Like a lot of kickers, Goodale’s talent can be traced to the soccer field. Soccer and basketball were the two sports he played the most as a youth.

He played three years of varsity basketball at Timberline High and was an all-conference point guard as a senior.

The 5-foot-10, 196-pounder thought he might have a college future on the hardwood.

“Obviously I’m not very tall,” he said. “That went by the wayside.”

He joined his friends on the football field in seventh grade. The team had a kicker that year but needed one when he was in eighth-grade.

“One day out at the Timberline field, I started trying to kick field goals with my dad,” Goodale said.

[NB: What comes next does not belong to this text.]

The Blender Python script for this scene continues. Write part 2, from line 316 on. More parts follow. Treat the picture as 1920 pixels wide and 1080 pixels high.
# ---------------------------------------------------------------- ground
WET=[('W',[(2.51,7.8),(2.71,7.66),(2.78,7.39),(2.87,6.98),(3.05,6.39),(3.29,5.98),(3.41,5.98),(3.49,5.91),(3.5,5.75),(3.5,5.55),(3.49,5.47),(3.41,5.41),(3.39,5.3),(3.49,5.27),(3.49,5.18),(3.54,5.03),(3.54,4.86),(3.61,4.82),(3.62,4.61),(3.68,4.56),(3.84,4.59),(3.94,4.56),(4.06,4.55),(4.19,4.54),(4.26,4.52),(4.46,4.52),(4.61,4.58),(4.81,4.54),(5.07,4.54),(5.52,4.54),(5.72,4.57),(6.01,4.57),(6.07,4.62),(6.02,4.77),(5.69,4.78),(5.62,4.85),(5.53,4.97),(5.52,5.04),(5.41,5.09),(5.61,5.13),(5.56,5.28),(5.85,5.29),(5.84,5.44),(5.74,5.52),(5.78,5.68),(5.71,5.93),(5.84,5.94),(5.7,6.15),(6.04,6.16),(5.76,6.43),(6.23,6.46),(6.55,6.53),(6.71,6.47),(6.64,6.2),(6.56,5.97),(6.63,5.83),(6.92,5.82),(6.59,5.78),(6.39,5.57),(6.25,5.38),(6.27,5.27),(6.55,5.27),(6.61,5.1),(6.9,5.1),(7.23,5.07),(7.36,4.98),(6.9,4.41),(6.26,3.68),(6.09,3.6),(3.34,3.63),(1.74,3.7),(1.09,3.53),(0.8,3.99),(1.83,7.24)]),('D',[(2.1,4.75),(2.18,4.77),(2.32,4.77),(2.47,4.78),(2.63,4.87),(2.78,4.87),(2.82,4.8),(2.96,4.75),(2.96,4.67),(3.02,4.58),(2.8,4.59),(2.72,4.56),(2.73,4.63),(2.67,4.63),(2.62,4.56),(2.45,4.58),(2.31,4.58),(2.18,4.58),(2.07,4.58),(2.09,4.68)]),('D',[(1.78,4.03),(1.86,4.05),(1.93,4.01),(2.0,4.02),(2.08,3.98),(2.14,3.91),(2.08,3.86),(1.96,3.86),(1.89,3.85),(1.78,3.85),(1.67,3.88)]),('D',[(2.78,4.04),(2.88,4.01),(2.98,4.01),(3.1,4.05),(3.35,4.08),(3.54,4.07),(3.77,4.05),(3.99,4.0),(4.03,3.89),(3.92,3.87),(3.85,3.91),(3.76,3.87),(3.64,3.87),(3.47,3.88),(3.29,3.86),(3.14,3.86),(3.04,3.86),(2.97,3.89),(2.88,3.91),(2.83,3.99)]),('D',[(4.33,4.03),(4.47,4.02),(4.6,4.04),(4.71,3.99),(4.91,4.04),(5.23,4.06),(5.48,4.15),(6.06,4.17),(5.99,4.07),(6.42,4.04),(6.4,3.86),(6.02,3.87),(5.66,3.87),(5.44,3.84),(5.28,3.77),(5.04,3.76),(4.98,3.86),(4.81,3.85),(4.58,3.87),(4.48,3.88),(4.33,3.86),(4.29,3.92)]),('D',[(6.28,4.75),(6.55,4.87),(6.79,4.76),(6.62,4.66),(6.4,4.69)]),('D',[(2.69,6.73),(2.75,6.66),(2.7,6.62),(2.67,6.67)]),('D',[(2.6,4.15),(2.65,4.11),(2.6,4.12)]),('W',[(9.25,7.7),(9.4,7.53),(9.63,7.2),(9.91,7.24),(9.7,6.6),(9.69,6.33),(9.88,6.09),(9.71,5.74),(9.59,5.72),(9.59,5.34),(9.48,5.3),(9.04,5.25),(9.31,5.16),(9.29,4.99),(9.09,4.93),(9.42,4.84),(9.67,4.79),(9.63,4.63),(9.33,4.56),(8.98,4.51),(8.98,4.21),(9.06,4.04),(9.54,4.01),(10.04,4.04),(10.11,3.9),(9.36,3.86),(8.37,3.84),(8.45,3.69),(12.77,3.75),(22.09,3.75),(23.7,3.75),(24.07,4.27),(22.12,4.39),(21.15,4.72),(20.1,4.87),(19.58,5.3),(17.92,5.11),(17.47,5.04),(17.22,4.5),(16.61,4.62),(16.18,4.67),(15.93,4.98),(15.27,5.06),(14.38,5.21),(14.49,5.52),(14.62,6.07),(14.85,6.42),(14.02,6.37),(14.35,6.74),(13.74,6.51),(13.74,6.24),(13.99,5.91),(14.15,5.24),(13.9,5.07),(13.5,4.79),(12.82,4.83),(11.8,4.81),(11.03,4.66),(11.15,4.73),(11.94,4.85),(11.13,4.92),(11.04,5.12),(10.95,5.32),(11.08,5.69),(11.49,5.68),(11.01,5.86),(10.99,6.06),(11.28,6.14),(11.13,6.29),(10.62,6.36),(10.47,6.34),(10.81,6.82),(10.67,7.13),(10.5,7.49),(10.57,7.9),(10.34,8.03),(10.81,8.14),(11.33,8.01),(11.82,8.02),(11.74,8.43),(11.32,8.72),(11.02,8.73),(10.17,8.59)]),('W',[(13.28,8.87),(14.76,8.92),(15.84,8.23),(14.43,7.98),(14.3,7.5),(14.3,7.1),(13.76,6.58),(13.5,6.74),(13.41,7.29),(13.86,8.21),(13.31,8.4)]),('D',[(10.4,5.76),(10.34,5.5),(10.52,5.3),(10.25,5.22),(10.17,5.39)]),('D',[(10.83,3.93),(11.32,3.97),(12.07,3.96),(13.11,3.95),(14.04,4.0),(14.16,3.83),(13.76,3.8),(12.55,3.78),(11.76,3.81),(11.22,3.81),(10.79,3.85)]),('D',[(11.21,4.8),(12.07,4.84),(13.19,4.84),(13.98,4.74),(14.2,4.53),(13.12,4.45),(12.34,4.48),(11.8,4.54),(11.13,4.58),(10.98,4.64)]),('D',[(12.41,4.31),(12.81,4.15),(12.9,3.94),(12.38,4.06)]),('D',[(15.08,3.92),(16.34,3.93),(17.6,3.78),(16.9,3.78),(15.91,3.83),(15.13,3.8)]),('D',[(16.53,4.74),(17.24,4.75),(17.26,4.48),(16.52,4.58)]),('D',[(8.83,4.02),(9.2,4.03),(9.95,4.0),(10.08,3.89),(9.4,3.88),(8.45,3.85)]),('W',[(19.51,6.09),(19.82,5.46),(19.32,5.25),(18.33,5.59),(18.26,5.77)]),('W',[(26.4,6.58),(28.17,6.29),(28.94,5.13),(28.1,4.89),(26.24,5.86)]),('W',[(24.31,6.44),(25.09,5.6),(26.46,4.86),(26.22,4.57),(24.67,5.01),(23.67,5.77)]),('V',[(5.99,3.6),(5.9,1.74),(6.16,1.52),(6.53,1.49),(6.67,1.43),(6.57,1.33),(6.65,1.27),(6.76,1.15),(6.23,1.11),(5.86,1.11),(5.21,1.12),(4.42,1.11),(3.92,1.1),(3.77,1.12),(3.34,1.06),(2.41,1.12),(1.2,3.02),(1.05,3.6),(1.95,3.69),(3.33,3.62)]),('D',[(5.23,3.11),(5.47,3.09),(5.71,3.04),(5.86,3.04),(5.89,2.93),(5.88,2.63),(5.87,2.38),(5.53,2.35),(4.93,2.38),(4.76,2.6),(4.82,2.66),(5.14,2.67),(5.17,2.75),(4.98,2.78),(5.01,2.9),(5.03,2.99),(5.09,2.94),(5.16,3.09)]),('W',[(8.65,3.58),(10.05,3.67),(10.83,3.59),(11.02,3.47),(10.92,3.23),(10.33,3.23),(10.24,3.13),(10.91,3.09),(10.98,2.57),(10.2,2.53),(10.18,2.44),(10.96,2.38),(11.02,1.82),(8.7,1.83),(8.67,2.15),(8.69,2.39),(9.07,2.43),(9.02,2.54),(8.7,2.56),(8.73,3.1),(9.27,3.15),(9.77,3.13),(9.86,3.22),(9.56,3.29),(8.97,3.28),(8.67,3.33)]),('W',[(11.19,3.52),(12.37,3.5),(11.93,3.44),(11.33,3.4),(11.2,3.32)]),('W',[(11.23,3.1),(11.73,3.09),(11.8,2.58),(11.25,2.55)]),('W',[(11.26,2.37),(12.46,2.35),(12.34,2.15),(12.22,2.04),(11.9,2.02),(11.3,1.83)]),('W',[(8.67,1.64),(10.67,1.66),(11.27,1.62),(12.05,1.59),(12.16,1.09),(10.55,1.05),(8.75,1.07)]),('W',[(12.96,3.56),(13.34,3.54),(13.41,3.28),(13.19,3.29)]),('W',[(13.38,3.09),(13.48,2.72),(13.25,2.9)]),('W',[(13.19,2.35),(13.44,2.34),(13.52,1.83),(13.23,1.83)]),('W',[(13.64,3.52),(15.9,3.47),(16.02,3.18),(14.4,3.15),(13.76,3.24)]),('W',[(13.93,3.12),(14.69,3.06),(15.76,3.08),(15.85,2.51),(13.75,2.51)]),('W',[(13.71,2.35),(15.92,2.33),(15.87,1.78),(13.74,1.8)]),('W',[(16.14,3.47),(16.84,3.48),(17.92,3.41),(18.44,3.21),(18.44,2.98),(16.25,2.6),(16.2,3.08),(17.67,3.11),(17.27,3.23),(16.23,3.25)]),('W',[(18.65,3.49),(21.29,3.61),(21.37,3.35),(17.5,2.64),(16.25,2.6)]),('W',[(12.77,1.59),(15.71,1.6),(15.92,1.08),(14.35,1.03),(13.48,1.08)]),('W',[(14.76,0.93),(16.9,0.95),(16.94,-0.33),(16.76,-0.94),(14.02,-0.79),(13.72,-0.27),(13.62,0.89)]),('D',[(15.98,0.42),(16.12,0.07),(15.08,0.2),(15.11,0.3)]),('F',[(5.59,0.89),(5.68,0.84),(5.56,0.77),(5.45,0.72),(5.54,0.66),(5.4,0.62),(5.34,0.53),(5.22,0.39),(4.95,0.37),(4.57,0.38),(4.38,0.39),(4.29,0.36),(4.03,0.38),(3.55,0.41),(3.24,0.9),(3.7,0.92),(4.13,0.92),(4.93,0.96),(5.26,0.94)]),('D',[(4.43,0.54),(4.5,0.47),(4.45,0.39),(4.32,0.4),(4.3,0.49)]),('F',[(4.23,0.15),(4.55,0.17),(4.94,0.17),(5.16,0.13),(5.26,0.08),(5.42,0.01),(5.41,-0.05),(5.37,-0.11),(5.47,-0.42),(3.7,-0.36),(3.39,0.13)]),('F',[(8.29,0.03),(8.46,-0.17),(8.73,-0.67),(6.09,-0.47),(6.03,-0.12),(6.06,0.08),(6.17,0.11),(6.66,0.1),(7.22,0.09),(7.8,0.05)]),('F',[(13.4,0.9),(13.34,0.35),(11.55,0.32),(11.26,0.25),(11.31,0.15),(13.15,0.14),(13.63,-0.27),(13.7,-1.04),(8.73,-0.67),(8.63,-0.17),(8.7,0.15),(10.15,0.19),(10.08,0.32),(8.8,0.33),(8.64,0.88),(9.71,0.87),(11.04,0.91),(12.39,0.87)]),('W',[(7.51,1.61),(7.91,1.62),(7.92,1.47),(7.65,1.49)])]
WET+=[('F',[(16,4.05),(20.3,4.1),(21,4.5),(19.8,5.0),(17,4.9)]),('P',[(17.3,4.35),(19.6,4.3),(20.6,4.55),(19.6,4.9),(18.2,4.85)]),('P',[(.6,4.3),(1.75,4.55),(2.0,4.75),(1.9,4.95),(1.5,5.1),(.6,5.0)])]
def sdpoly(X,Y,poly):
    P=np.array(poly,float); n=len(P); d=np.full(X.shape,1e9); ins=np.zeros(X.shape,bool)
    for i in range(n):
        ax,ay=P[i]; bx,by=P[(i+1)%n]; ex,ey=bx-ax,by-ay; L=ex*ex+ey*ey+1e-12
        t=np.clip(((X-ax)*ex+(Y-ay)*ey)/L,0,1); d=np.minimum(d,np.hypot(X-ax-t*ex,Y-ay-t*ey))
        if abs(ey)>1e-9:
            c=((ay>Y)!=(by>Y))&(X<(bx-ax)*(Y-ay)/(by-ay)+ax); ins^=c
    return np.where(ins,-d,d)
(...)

He thought the block-style tee used by high school kickers was mandatory, but didn’t have one. He used one of his dad’s flat-bottomed black shoes instead.

“I didn’t like that,” Goodale said, “so I just started kicking off the ground. I never used a block in high school.”

He split his sophomore year between kicking for the varsity (three quarters each week) and playing wide receiver for the junior varsity (two quarters).

He played wide receiver for the varsity as a junior and was a wide receiver and part-time defensive back as a senior. He made first-team all-state as a punter and second team as a wide receiver his senior year.

He was considering small-school basketball when Boise State offered him a walk-on spot on the football team.

“That first fall camp was rough for me,” he said. “I was not prepared for definitely the weight-room stuff and then what practice was like.”

He redshirted during Kyle Brotzman’s senior year and began to show his potential in spring 2011. Goodale won the starting job, but Petersen was shy about using him. He was 3-for-4 with a long of 32 yards when the Broncos needed a field goal to beat TCU — and likely win the Mountain West and advance to a Bowl Championship Series game.

Goodale tried a 39-yarder — and missed wide right.

“I felt like I was prepared, but I’d never played in a game before, so once I was out there, it was kind of shell-shocking for me,” he said of his freshman season. “I obviously didn’t do very well.”

Said Petersen: “It just so happened we put him in there for a hard field goal with tons of pressure. He just wasn’t ready for that at that time. That’s more on me as a coach to put him in that situation. Because you could see he had a ton of potential.”

Goodale lost the job to Michael Frisina, who went 3-for-4 on kicks of 30 yards or less the rest of the season.

They competed for the job again in 2012, and Frisina won. He hit 15-of-20 field-goal attempts, including the game-winner in the MAACO Bowl Las Vegas. Goodale took over as the kickoff specialist late in the season but never tried a field goal or PAT.

“I felt like I was capable of playing last year, but it didn’t go my way,” Goodale said. “I didn’t really let that get me down. On the sidelines, I felt like I was ready to go. I think I’ve taken a step since then as well. It’s just been a slow progression for me.

“… The last two years, I haven’t really changed anything in my swing. But my approach and my confidence and just my mental ability have gotten a lot better.”

Last month at Fresno State, when the Broncos were driving toward a potential game-winning field goal, he wanted the opportunity. The drive stalled.

“I compared it to how I felt (against) TCU and I felt a ton better,” Goodale said. “My mental preparation has been a lot better to the point that if we get in that position again, I feel confident that I’m going to make the field goal.”